例えば、各店舗の事務スペースで行っていた作業は事務センターに集約されたため、各店舗のスペースは個人客への金融商品の営業スペースや法人顧客と打合せを行うスペースに変わった。 大手テクノロジー企業が金融サービスに参入していることやブロックチェーンの台頭・フィンテックの進展もあり、銀行業界はデジタルの大波に襲われている。この大波を乗り切るには「ソフトは稼働した瞬間から陳腐化していく」という認識を常に持って行動することが重要である。

この本を読んで学んだこと

この本では、システム開発における根本の失敗と、環境の変化による陳腐化を防ぐための行動指針を学んだ。
具体的には、下記の通りである。

システム統合を行うということは、極論すれば業務フローを統合・統一させることである。システムは業務を効率化させるが、業務にシステムを合わせる形ではその効果は限定的である。近年ではシステムに業務を合わせる形を取る企業が増えていることからも、それを裏付けている。
業務フローの統合にあたって情報資産の扱いは大きく変化するため、一筋縄ではいかない。
少なくともシステム統合は簡単という認識は誤っており、難解で手間がかかるものだと認識すべきである。

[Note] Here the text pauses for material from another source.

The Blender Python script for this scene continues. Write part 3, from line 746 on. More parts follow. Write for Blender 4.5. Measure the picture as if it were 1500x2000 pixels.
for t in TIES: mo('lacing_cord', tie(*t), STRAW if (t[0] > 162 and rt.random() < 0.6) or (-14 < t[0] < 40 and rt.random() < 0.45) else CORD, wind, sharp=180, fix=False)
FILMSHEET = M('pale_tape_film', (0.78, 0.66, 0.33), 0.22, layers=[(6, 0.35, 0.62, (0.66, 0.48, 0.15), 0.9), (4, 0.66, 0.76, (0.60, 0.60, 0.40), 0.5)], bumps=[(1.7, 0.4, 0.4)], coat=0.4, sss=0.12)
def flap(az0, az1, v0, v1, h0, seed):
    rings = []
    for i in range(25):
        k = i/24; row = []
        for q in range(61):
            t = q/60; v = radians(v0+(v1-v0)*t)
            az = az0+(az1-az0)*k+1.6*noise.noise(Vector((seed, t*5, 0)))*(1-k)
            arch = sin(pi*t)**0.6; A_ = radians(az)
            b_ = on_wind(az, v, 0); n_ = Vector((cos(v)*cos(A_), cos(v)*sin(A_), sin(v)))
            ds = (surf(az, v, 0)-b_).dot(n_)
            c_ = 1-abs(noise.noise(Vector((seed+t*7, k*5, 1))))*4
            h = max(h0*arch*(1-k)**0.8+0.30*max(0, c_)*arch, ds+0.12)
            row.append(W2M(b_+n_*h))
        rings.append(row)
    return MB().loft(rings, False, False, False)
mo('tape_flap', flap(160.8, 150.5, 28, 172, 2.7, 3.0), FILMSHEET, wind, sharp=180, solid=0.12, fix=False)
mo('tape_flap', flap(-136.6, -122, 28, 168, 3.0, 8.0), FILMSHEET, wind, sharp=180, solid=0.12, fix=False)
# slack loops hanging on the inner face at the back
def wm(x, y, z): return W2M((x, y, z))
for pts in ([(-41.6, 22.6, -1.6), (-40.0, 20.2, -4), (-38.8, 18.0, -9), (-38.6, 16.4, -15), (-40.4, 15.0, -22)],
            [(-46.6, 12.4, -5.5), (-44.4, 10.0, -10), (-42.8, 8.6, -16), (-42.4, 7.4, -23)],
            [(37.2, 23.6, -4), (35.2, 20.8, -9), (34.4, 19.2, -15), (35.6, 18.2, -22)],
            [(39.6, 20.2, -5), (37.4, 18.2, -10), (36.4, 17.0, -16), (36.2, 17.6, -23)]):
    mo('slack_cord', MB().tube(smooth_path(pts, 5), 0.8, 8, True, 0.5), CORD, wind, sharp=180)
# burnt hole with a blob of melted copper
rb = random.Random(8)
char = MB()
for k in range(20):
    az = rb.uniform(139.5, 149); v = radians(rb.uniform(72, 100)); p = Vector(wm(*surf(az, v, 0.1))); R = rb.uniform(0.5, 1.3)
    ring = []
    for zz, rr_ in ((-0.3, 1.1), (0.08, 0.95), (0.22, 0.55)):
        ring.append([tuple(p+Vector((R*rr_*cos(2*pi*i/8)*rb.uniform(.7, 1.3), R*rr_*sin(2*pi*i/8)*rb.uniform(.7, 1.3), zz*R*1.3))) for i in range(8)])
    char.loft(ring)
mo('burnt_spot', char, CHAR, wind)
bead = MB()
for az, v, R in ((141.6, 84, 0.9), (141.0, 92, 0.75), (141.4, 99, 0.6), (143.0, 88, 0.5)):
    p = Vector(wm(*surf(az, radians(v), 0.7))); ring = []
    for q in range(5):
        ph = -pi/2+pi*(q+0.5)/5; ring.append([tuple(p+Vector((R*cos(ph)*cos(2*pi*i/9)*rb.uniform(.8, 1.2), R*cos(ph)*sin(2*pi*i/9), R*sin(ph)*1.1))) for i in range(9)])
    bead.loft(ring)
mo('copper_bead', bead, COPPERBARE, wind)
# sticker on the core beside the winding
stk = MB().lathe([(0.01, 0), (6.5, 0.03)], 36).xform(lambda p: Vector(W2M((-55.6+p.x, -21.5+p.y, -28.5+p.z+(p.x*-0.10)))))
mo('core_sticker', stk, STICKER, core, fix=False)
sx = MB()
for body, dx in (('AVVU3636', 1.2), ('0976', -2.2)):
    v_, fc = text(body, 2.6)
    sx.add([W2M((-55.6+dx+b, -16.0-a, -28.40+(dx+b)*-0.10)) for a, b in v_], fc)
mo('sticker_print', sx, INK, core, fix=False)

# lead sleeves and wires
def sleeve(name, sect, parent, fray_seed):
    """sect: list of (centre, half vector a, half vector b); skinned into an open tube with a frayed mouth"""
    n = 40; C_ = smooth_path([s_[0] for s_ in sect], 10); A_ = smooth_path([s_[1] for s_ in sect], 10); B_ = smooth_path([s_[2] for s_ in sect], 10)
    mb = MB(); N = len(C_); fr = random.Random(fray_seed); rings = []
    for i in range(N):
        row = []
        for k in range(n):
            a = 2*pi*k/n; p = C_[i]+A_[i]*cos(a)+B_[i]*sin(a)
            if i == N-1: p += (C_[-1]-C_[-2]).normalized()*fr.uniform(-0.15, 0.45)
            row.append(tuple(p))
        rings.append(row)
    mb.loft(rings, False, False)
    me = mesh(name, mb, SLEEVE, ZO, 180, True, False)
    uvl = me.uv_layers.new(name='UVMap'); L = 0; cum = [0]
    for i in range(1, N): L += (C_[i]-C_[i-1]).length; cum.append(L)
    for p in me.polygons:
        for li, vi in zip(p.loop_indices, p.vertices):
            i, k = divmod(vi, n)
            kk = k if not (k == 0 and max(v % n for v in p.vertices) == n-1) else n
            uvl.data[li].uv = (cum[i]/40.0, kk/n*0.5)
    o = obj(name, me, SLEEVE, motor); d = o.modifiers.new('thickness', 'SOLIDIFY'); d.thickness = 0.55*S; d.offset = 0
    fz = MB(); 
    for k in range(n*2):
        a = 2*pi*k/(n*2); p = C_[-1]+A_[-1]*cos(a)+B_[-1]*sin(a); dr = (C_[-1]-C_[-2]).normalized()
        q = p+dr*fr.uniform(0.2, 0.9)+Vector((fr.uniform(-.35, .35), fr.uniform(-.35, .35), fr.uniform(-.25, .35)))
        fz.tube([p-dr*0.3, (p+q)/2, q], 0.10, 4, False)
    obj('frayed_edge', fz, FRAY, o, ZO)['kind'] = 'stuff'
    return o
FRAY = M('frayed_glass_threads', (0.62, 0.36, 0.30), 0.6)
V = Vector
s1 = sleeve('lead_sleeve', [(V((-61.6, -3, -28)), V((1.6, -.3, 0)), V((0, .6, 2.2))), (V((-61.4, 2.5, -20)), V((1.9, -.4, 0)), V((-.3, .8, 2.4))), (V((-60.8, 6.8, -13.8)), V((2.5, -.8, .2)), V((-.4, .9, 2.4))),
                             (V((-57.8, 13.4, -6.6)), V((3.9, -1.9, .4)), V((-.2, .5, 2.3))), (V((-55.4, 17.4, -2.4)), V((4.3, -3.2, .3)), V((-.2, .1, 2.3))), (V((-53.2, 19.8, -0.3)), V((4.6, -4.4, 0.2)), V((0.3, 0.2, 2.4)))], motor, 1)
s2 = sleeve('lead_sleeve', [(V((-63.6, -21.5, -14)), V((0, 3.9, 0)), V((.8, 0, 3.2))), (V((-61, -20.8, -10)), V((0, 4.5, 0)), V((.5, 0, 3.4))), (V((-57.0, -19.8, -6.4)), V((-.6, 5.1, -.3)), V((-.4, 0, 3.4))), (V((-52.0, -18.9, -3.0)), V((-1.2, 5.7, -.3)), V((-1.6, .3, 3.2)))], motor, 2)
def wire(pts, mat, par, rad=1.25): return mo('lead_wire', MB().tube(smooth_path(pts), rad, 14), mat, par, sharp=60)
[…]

陳腐化を防ぐためには、適切かつ定期的なアップデートが必要。
システムを取り巻く環境は常に変化する。特に近年は環境の変化が早いため、陳腐化も速くなっている。
システムはもちろん、技術者も陳腐化しやすい環境だといえる。自分の技術者としての能力の陳腐化を少しでも食い止めるには、最新技術やトレンドにアンテナを張り学び続けることが必要である。